Stored data:

^^^^^^^^

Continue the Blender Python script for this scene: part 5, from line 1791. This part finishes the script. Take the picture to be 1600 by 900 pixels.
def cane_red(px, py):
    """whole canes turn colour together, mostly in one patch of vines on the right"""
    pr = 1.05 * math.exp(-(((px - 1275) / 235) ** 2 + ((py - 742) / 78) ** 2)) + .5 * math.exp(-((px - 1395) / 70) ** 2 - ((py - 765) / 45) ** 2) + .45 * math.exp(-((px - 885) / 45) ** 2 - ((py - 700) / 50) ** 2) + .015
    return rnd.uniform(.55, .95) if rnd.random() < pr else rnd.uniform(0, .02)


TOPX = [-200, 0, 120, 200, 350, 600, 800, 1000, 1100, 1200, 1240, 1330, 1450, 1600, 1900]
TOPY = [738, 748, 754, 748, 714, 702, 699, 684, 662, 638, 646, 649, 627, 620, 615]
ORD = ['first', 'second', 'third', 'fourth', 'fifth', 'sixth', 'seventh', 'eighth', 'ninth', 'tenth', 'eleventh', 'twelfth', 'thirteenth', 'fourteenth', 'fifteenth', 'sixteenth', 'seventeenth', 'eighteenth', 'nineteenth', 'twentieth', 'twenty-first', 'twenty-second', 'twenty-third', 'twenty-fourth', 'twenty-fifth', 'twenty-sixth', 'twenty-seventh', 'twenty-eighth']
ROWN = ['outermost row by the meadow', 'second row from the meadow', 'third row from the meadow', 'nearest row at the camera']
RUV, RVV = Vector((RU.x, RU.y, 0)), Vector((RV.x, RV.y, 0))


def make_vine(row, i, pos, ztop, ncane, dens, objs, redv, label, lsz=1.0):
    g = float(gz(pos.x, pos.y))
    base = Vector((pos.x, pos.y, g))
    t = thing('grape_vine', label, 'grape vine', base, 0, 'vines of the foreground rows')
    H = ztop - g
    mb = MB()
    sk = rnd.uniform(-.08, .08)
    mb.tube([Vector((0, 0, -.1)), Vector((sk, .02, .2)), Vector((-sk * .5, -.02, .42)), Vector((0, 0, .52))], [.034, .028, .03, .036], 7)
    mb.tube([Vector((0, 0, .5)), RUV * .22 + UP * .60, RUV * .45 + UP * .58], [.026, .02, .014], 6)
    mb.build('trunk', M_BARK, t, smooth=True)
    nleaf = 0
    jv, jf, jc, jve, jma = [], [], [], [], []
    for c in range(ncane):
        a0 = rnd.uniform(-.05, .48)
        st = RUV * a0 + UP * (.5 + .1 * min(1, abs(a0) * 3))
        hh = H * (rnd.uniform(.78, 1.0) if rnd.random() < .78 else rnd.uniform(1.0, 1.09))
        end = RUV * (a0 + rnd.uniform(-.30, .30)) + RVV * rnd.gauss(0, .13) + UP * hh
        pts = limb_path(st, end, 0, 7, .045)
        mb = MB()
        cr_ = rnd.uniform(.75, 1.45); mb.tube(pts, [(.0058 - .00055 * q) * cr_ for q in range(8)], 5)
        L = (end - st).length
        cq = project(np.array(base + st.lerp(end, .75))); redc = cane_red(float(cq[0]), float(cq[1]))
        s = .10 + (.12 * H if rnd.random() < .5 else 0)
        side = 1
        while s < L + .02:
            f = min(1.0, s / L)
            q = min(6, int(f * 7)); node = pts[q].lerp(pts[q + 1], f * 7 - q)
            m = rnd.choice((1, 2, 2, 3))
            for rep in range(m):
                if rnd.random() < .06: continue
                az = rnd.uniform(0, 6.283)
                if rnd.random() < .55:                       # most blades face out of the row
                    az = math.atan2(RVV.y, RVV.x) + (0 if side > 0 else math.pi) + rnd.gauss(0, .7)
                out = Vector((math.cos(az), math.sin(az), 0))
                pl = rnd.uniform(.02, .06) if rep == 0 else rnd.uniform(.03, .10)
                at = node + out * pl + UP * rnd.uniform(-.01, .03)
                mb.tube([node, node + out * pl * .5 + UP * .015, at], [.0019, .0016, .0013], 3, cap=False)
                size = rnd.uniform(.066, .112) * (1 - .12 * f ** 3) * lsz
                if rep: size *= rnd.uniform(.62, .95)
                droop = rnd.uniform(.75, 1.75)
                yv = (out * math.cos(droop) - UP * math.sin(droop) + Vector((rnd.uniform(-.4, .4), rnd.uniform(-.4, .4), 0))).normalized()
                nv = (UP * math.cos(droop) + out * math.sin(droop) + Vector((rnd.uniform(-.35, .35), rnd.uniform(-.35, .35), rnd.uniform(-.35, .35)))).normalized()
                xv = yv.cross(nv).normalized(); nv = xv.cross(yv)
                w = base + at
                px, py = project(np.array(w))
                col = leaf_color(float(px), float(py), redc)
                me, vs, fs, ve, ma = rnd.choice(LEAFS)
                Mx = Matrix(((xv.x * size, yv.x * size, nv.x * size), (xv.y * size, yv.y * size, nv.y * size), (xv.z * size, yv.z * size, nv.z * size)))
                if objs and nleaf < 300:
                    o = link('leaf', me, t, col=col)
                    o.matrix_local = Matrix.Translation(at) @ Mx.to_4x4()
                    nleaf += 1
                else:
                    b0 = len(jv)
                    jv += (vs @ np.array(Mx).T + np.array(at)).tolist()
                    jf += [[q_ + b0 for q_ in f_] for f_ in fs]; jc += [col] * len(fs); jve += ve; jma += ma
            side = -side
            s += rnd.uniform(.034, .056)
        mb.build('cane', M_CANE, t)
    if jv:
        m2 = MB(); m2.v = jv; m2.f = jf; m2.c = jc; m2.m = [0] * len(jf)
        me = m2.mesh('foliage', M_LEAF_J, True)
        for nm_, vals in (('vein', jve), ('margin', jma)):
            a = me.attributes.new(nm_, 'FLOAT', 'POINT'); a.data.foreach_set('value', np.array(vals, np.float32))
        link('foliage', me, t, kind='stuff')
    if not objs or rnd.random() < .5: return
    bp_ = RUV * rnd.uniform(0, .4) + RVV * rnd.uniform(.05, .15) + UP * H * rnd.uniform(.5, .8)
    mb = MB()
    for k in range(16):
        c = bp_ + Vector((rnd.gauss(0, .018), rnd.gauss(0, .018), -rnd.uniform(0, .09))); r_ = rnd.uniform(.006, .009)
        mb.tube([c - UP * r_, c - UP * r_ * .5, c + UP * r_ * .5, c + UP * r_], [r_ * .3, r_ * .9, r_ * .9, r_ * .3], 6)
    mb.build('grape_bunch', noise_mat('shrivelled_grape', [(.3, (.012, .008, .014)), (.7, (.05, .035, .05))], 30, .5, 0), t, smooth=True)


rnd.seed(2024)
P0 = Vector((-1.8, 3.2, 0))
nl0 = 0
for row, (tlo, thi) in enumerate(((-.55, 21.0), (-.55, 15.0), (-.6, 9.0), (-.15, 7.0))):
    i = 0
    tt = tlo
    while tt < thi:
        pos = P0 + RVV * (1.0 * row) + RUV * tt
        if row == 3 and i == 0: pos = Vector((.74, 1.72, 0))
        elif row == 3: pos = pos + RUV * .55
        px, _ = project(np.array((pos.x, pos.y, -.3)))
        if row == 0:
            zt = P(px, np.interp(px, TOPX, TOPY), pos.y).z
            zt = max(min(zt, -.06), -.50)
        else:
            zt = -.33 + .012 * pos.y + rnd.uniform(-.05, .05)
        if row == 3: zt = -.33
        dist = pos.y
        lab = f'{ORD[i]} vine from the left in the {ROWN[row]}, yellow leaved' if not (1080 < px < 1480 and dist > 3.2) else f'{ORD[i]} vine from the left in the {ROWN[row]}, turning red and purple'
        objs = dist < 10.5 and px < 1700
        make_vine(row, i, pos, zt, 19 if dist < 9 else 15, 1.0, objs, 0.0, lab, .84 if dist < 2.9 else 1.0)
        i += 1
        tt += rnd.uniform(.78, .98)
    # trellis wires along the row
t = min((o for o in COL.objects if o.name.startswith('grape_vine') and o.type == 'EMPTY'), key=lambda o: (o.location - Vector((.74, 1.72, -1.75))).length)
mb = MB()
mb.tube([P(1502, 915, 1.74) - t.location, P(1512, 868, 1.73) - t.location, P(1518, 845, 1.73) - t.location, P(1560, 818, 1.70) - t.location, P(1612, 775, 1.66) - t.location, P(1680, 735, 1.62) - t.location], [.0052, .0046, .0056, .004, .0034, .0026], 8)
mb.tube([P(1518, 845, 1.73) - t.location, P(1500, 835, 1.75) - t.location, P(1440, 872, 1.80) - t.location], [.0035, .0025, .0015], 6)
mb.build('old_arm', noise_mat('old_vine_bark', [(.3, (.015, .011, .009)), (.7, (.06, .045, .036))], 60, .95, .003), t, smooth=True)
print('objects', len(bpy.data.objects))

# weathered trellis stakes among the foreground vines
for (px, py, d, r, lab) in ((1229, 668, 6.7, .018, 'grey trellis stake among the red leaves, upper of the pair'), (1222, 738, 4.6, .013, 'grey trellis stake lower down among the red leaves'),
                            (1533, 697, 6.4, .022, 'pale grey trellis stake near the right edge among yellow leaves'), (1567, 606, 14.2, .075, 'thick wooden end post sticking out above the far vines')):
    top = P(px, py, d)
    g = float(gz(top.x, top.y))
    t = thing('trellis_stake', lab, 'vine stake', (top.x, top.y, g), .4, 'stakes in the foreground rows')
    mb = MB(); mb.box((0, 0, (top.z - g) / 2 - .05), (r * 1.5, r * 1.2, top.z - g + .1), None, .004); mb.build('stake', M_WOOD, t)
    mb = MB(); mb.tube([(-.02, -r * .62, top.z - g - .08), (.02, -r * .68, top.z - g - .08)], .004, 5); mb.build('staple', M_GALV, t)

^^^^^^^^

Task to complete: Find the lines above holding the word "from" and show them.

Task solution:
Continue the Blender Python script for this scene: part 5, from line 1791. This part finishes the script. Take the picture to be 1600 by 900 pixels.
ROWN = ['outermost row by the meadow', 'second row from the meadow', 'third row from the meadow', 'nearest row at the camera']
        lab = f'{ORD[i]} vine from the left in the {ROWN[row]}, yellow leaved' if not (1080 < px < 1480 and dist > 3.2) else f'{ORD[i]} vine from the left in the {ROWN[row]}, turning red and purple'